10« C’est le moment que choisit le chevalier pour entrer en scène, [messieurs les jurés], offrant ainsi de nouvelles combinaisons au metteur en scène des plaisirs – des plaisirs désormais aggravés de la pratique incestueuse [notez-le bien]… On convient de la mise à mort de la malheureuse… Et puis ce détail… qui a l’abject ajoute la dimension anthopo-mythologique : [le vagin de] la mère sera cousu, et par sa fille encore…  En ce point, [messieurs les jurés], les mots viennent à manquer ; le commentaire s’étouffe… Sans doute n’est-ce pas la scène la plus cruelle… Mais imagine-t-on un diabolisme plus consommé ? », etc… Voici notre procureur au barreau. Il y est depuis le début, et il ne le lâche pas.

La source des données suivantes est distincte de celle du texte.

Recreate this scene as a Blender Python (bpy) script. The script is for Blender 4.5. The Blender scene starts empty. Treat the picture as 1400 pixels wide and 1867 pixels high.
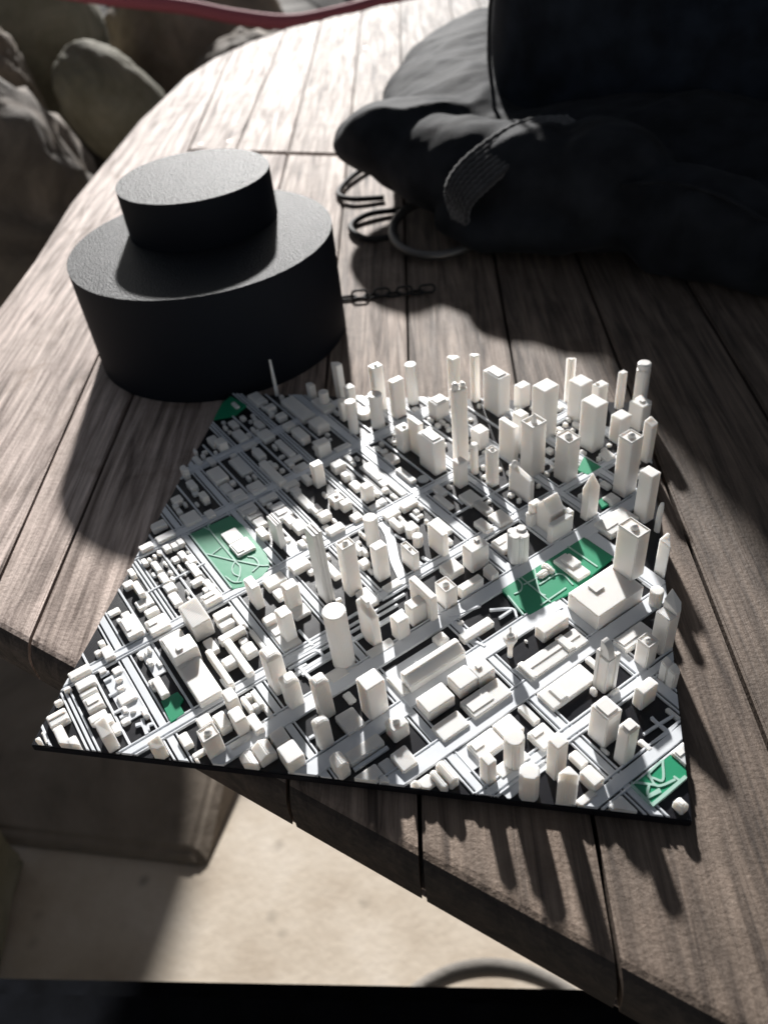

11On pourra quand même regretter que M. Ost perde ainsi son temps à se battre contre des moulins à vent, car il a du talent, et de la méthode. Il commet parfaitement bien son dossier mais, et voilà le « hic », seulement en procureur, seulement en ce qui concerne les pièces à conviction. Le beau filet de lois qu’il jette sur son accusé n’attrape que du vent. Non pas que M. Ost ait ignoré que c’est d’une autre loi que parle Sade, mais de celle-là, il n’a pas voulu nous en parler. « Laissez, je vous prie, la nature hors de nos débats », demande Portalis-Ost à Sade dans leur débat imaginaire (p. 311), car « cette loi (voix) [de la nature] n’a plus grand-chose de commun avec « notre » concept de la loi, (p. 205), (« notre », c’est-à-dire le sien, bien sûr). Il s’agit d’un « labyrinthe » (p. 20) auquel M. Ost ne comprend rien du tout, mais il a du moins l’honnêteté de l’admettre : il n’essaiera pas d’ « épuiser la question, très complexe, de la théorie sadienne de la nature », nous avoue-t-il. (p. 187). Et le fait est, qu’il ne l’a même pas ébauchée. Dans ces conditions, il aurait été étonnant qu’il arrive à nous dire quoique ce soit de très original sur Sade.